The light over the sea was intense, as though the weeks of unbroken day had gathered into one deep light. Marina was at the gangplank, holding my daughter’s hand while they waited; her hair gleamed, her anorak was red as the icebreaker’s hull. ‘Don’t judge us,’ she said as we parted, ‘we want this. We are equal in the permafrost – no money, no police – there is no equality left anywhere else.’ For geopolitical reasons, Russia is strengthening its presence on Svalbard again, marking out national territory, bringing more men up to work the mines. Meanwhile, Norway, NATO member since 1949, would like the rusting Soviet settlements to disappear. Russian fishing boats feud with Norwegian coastguards. And the white spherical objects visible on the mountains when the clouds lift are, Russia believes, something to do with the US Missile Defence System. As we drew out, we looked back at the miners just emerged from the hollow in the earth; they smoked, watching our southbound ship and the sharp mountains, in endless regress on the other side of the fjord.
THIRTEEN
Arshan and Irkutsk
‘What would you and I do in Moscow, Boris (or anywhere else in life)? A person’s essence cannot be broken down into pieces of daily life. Being a hero doesn’t get you an apartment …’
MARINA TSVETAEVA, letter to Boris Pasternak, 10 July 1926
I awoke from a brief jetlagged sleep at Tunka, where on moonless nights cosmic rays are caught in metal boxes. Patterned like giant beehives across the dry grass of the Buryat plain, the traps are mounted on ungainly struts of wood standing on pads of rough concrete. Inside the boxes are ‘Cherenkov light detectors’ – photo-tubes named after Sergei Vavilov’s most brilliant student, Pavel Cherenkov – that measure the energy of cosmic rays as they fall to earth in showers of charged particles. Bearing traces of cosmic time, signs of the interstellar gases they have passed through and collided with on their high-energy journey from black holes and unknown distant galaxies, the rays penetrate our atmosphere, participating in the evolution and mutation of life on earth. Physicists study them for insights into the structure and workings of the universe, the mystery of its origins.
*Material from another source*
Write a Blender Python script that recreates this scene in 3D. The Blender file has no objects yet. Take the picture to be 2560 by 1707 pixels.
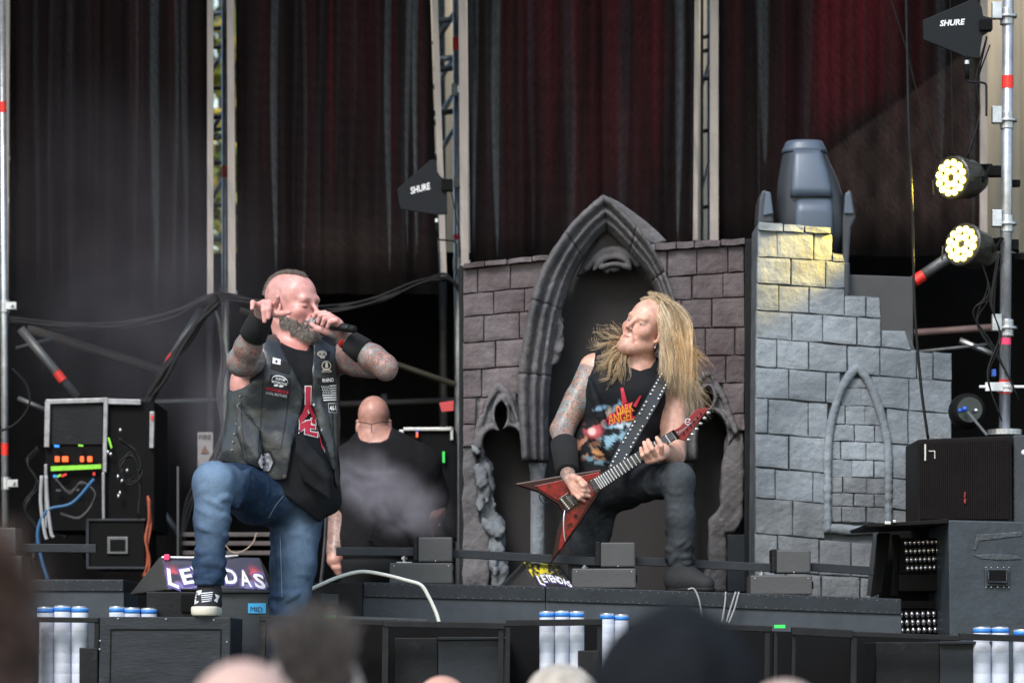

The Tupolev landing at Irkutsk had made death seem close. Hours later, my spirit was blank and I still felt nauseous. Along the roadside, arrangements of dirty plastic flowers com memorated fatal car wrecks. The bereaved had bandaged the trees around each shrine with rags, shamanist prayer ribbons. Did these dirty scraps appease the spirits of the dead for the insult of a pointless end?
In the Baikal region, which Chekhov crossed on his way to visit the penal colonies on Sakhalin, he found all the landscapes he loved: the Caucasus, Zvenigorod, the Don. ‘Get the prosecutor to send you here,’ he wrote home, signing himself ‘your Asiatic brother’. He complained that Siberia was just too spacious to fit into a letter; it was a place to be felt rather than seen. After Zun Morino, where the land flattens out and the snow-covered peaks of the Sayan come into view, the arrhythmic wheezing of the Zhiguli calmed at last, the mid-morning sun warmed my face, and my eyes closed gratefully on the changing view.